Wycofywano się w stronę Wielbarka. Zatrzymano w lesie na naradę, na której ustalono, że należy się rozdzielić na mniejsze grupki, ale przede wszystkim uchronić kasę armii przed wrogiem. Dowódca nie miał do nikogo zaufania. Wsiadł z adiutantem oraz pięcioma żołnierzami na wóz i odjechali.
Złoto utopione w błocie?
Następnego dnia w nocy do rosyjskiego oddziału błądzącego w lasach dowlókł się jeden z żołnierzy towarzyszących Samsonowowi. Miał rozerwane pociskiem gardło, dlatego raport złożył na piśmie. Zgodnie z jego relacją jechali przez cały dzień, przeciągając ciężki wóz przez błota i potoki, ale utknęli na nadgniłym moście spinającym brzegi bagnistej rzeczki. Wyciągnięcie wozu przekraczało możliwości garstki ludzi. Generał rozkazał wykopać pod spodem dół, a następnie wysadzić most, licząc, że skrzynia zniknie pod powierzchnią błota i w sprzyjających warunkach będzie można ją wydobyć. Po wybuchu kasa zniknęła pod grubą warstwą brudnej wody. Resztki zniszczonego wozu wystające z bagna były normalnym widokiem na terenie walk i nikogo nie powinny zainteresować.
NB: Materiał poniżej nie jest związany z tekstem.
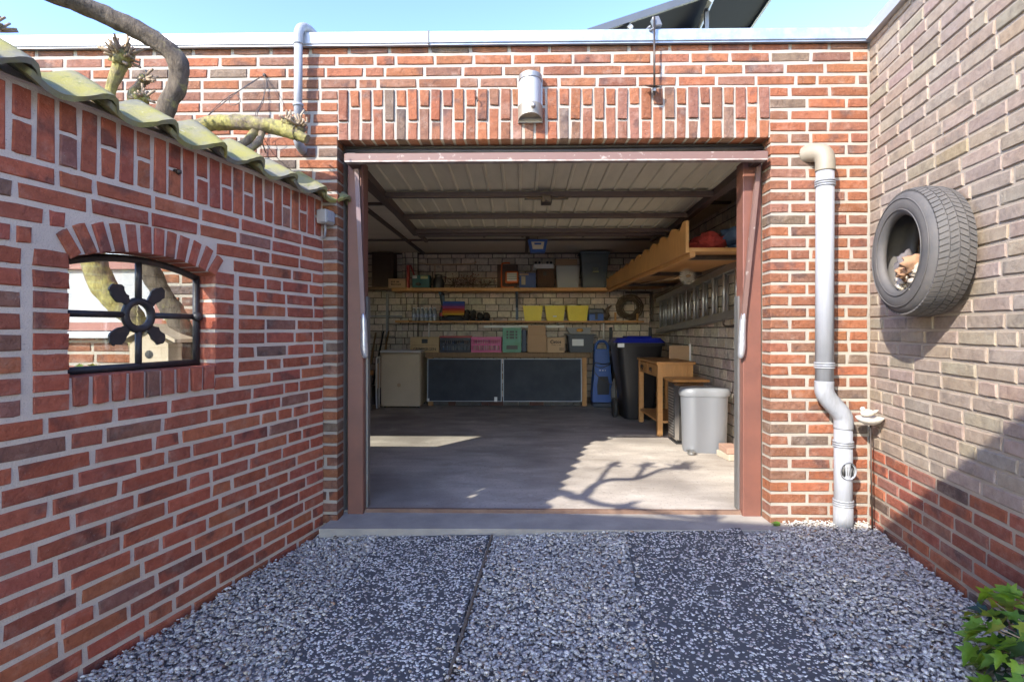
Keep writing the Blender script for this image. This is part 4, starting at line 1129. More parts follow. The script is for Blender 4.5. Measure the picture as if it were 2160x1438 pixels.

Niestety, generał podjął tragiczną decyzję. Razem z adiutantem zastrzelili czterech żołnierzy i ranili piątego. Ranny w gardło żołnierz udał martwego i dzięki temu przeżył. Po pierwszym etapie egzekucji gen. Samsonow z zimną krwią zastrzelił także adiutanta. Przez kilka minut stał nad zabitymi, po czym napił się wódki z manierki i wszedł w las. Po chwili padł tam pojedynczy strzał. Generał popełnił samobójstwo. Ranny zawiązał sobie gardło kawałkiem koszuli i ruszył na poszukiwanie swoich.
Relacja sprawiała wrażenie prawdziwej. Niestety, nie można było podjąć próby wydobycia skarbu, gdyż cały rejon był opanowany przez Niemców. Należało z tym poczekać aż do przesunięcia się frontu. Żołnierza po sporządzeniu planu ukrycia złota wysłano do szpitala na tyły. Zanim tam trafił, cenną kartkę skopiowano. Stała się obiektem handlu. Trafiła do miejscowej ludności i niemieckich wojsk. Lasy w rejonie Wielbarka zaroiły się od gotowych na wszystko poszukiwaczy skarbów. Pracowicie przekopywano wszystkie bagniste cieki, a jest ich tam bez liku.